The quantum capacity theorem is one of the most important theorems in quantum Shannon theory. It is a fundamentally “quantum” theorem in that it demonstrates that a fundamentally quantum information quantity, the coherent information, is an achievable rate for quantum communication over a quantum channel. The fact that the coherent information does not have a strong analog in classical Shannon theory truly separates the quantum and classical theories of information.

The no-cloning theorem (Section 3.5.4) provides the intuition behind the quantum capacity theorem. The goal of any quantum communication protocol is for Alice to establish quantum correlations with the receiver Bob.

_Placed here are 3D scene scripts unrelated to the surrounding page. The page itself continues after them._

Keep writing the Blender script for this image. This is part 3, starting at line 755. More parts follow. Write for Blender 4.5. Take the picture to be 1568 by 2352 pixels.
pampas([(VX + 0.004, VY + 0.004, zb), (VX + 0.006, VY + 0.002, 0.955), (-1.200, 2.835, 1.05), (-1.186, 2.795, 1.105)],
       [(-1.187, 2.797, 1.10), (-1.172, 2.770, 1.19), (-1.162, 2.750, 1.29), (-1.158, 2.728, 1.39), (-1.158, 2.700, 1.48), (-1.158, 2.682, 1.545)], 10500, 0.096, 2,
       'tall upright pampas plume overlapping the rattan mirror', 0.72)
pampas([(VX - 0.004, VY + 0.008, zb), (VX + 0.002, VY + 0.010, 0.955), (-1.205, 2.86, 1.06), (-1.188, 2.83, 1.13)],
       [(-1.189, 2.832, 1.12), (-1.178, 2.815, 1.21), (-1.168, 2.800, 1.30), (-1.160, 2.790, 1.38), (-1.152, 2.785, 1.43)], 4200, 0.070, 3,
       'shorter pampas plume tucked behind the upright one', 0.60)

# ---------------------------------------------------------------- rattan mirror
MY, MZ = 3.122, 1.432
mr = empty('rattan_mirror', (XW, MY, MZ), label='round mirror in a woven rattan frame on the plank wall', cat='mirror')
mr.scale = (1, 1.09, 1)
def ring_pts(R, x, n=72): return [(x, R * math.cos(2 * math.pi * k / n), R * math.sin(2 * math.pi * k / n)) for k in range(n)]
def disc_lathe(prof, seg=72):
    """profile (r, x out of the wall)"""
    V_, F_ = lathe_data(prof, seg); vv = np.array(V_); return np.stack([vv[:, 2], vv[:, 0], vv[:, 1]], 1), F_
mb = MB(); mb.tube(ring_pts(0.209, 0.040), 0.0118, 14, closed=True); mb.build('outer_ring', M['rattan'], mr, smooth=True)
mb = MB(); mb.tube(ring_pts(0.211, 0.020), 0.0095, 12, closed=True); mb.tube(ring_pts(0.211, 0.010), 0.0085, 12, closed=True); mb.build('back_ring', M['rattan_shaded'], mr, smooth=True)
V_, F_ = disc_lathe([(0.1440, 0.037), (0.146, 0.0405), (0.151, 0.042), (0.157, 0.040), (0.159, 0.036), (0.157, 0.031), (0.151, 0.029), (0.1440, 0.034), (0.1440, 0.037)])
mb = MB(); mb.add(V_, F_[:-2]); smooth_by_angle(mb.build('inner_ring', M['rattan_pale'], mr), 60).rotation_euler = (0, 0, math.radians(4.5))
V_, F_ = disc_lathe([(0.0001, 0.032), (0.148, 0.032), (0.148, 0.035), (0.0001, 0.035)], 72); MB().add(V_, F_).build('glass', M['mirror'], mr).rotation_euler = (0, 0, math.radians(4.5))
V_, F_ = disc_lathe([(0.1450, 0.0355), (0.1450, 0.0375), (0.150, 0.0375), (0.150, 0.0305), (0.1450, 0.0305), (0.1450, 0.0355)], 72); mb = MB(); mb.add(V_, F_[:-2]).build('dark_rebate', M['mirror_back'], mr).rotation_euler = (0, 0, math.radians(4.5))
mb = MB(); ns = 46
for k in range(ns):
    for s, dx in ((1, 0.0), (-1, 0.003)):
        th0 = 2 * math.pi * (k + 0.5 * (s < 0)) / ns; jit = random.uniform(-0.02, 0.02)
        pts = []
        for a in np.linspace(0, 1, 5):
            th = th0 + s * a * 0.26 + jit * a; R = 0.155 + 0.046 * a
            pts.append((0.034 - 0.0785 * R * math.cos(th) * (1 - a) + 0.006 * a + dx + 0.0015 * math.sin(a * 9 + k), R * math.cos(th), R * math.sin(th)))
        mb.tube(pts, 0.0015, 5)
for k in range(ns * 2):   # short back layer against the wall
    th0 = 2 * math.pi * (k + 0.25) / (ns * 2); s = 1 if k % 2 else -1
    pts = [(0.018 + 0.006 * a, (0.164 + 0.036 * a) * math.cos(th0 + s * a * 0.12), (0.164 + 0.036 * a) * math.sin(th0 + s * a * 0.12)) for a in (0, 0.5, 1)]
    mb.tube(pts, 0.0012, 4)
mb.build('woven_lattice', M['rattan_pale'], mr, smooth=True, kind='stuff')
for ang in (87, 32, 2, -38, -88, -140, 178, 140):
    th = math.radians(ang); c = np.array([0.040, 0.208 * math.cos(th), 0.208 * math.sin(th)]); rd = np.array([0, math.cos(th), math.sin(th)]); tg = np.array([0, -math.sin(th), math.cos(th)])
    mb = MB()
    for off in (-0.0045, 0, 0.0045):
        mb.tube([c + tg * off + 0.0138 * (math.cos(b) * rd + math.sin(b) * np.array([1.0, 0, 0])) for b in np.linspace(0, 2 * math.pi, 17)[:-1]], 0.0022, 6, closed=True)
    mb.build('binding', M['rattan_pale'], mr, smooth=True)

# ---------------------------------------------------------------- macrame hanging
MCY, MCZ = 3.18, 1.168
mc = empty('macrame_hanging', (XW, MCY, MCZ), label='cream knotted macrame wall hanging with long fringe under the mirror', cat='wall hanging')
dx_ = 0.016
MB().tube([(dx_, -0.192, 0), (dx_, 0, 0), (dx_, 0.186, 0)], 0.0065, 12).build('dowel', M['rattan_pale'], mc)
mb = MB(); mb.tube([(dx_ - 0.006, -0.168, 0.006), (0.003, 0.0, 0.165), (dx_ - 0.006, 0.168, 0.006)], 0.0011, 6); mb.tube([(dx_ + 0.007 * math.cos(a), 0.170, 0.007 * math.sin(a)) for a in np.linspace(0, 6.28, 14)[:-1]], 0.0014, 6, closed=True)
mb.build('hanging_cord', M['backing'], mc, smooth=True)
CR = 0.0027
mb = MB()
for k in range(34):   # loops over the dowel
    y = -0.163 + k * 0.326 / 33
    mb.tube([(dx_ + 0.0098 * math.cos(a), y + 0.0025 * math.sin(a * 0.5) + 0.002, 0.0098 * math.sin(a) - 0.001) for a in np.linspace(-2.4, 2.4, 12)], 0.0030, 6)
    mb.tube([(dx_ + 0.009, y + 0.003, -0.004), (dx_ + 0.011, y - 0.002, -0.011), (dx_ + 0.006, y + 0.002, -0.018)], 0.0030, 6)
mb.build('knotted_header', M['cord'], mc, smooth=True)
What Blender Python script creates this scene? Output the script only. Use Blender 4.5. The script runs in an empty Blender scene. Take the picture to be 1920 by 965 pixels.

We know well now that every quantum channel has an isometric extension, so that we can think of another receiver, the environment Eve, who is at a second output port of a larger unitary evolution. Were Eve able to learn anything about the quantum information that Alice is attempting to transmit to Bob, then Bob could not be retrieving this information—otherwise, they would violate the no-cloning theorem. Thus, Alice should figure out some subspace of the channel input where she can place her quantum information such that only Bob has access to it, while Eve does not. That the dimensionality of this subspace is exponential in the coherent information is perhaps then unsurprising in light of the above no-cloning reasoning. The coherent information is an entropy difference H(B)-H(E)—a measure of the amount of quantum correlations that Alice can establish with Bob less the amount that Eve can gain.

We proved achievability of the coherent information for quantum data transmission in Corollary 22.2.1, but the roundabout path that we followed to prove achievability there perhaps does not give much insight into the structure of a quantum code that achieves the coherent information. Our approach in this chapter is different and should shed more light on this structure. Specifically, we show how to make coherent versions of the private classical codes from the previous chapter.